I think when you when play with multiple areas in the game-development thing you get yourself better chances, I mean you have to be an expert in a thing but it very useful to your employer if you had a history with the other fields like story-writing or graphics.
Ameen Altajer
A guy I knew knew a guy at a start up publlishing company that wanted to get into iOS apps. I had experience with OpenGL and was working on side project more complex than what they were looking to do. So my option were get paid to do a simple game project or work a bigger project for free.

Learn to make games with my SDL 2 Tutorials


My experiance was basically this;

- send CV to company applying for job without degree. Heard nothing back.
- 3 months later sent same CV to same company for basically the same job but with my degree confirmed, 2 days later hear they 'desperately' wanted to talk to me.

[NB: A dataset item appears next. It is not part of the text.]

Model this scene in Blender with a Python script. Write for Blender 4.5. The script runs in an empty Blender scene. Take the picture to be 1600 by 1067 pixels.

Make of that what you will.


I'm actually quite interested to hear *your* take on this. Do you think it was just a coincidence? Or the combination of "degree+portfolio with personal projects" is very powerful, in contrast with "just degree" which in reality you could have without having any idea about programming at all, or "just portfolio" which gives the impression of "guy sits and hacks alone in his basement"?
Mostly I suspect the no degree version simply never made it past whatever HR drone looked at it first; the CV as it stood had personal projects, the fact I'd worked as a developer for a year and a half as the only programmer in a company (a real one, not a bedroom one.. even if I worked from me bedroom... *sigh* best. job. ever.) and the credits for my chapters in More OpenGL Game Programming in it.

The addition of the degree, and only a 2:2* at that, just seemed to get it past whatever drones intercepted the first one.

(* For those who don't know UK degree classifications go, from best to worst; 1st, 2:1, 2:2, 3rd, pass with the first 4 being 'with honors'.)